MTG is NOT about making infinite customizations and profiting off of it.
UGHGGGG!!! FUCKING PROFESSIONAL GAME DESIGNERS!!!
Never-mind, Sirlin. I actually agree with you now. After actually reading what you said.
I will say this, however. CCGs and fighting games are very dissimilar games and comparing the two is largely a futile effort. For now, at least. Still, I must defend CCGs as being a different game altogether since they automatically include a physically collectible element that is a part of the game, just as much as rare drops are in RPGS. This has a twofold impact upon gameplay: collectability, and excitement over receiving something rare. Granted, the rarest cards are often not very useful, but still there is a certain satisfaction to be had from obtaining a difficult to find item in any game, and this very feature draws many players, myself included. I LOVE showing off rare items to people in games, so I value having it as a part of gameplay.

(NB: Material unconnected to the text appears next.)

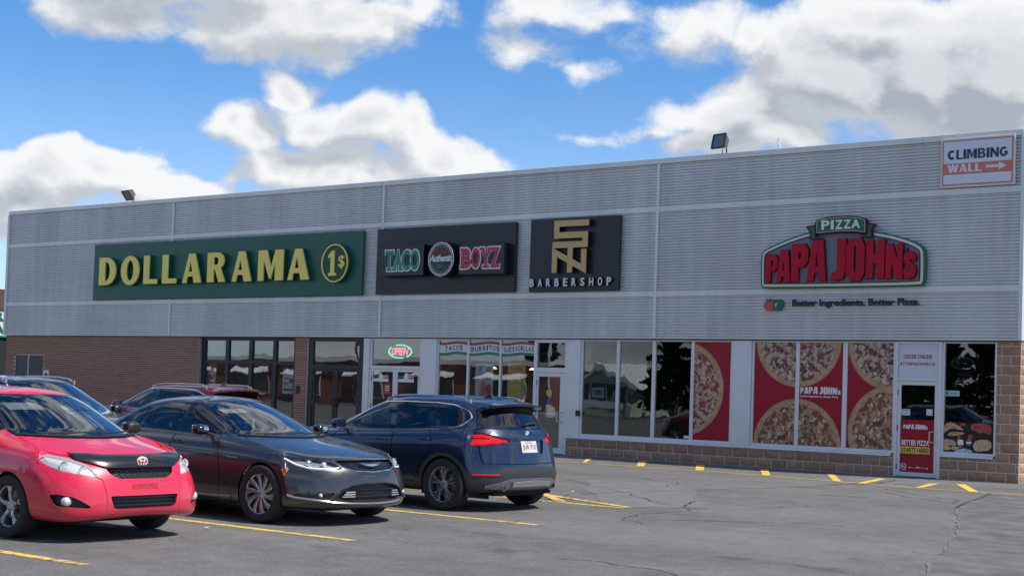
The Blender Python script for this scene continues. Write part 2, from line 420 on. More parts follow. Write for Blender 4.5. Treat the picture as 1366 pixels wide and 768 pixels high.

That said, fighting games are completely differenct beasts. No amount of auto block gems or similar skill-enhancing items is going to allow me to win a match versus Daigo. Hell, in many skill-based games, high level players actively seek out cheaters to defeat and make an example of. Gems aren’t cheating, but the idea is the same, elite players trample through content like it’s nothing, no matter what barriers you place in front of them.
In card games, there’s a trade off between what you can realistically put in your deck vs. being able to respond to every possible situation you may be confronted with. THIS is what makes CCGs so unique. For every style of play there’s a counter, but a deck must include someway to execute that counter for it to be useful, which is why deck planning, and not mere collection content is important to that style of play. You can give a scrub CCG’er access to the complete library of cards and he’s still going to fail to a player with a moderate amount of good cards in his collection and a top-notch knowledge of how to build a solid deck. That’s the difference.
Now we can debate whether or not it’s ethical for FG developers to exploit this mentality or not and offer up dem leet gems for all the cash-wielding scrubs to go nuts with, but ultimately it brings us back to what we’ve always done in fighting games: seeding out truly unfair features (ST Akuma, unfair glitches, etc) and making it all come down to skill.
Since we’re talking specifically about “closed” game systems, then it makes sense that we talk about patches. I’m against them. I think that a game that is fairly balanced (not perception of balance, but reasonably balanced from a development, real numbers standpoint) should be able to stand on it’s own without the need for patches. Especially in a match-based game such as Street Fighter. A large part of the game is knowing the capabilities of your opponent right off the bat, without even taking your opponent’s skill level into account. If you know the character’s capable of setting up an unblockable and you’re able to prevent the circumstances that allow for it, then it shouldn’t be a real issue unless that particular character has a number of other options that are equal or better than the unblockable. Some players, however, would call for a nerf patch the moment they succumb to that unblockable. We’ve been through this before. Whether or not it’s a simple matter of culture, where players from the SF2ST generation are more tolerant than the SF4 gen, or if it’s simply a matter of bad game design and the limitations of old game technology, it’s pretty much the core of the problem: when is a perceived advantage actually patch-worthy, or is it something best left to the play community to resolve?
Anyway, I wouldn’t exactly call CCG’s “open” either. Sure they allow for a lot of customization, but it’s not really open when there are different version of cards and different series releases, some of which can even make older wining strategies appear obsolete. That closes the door on old strats and sometimes new ones in the case of tourny-banned cards/series and really raises some of the same issues we have with fighting games.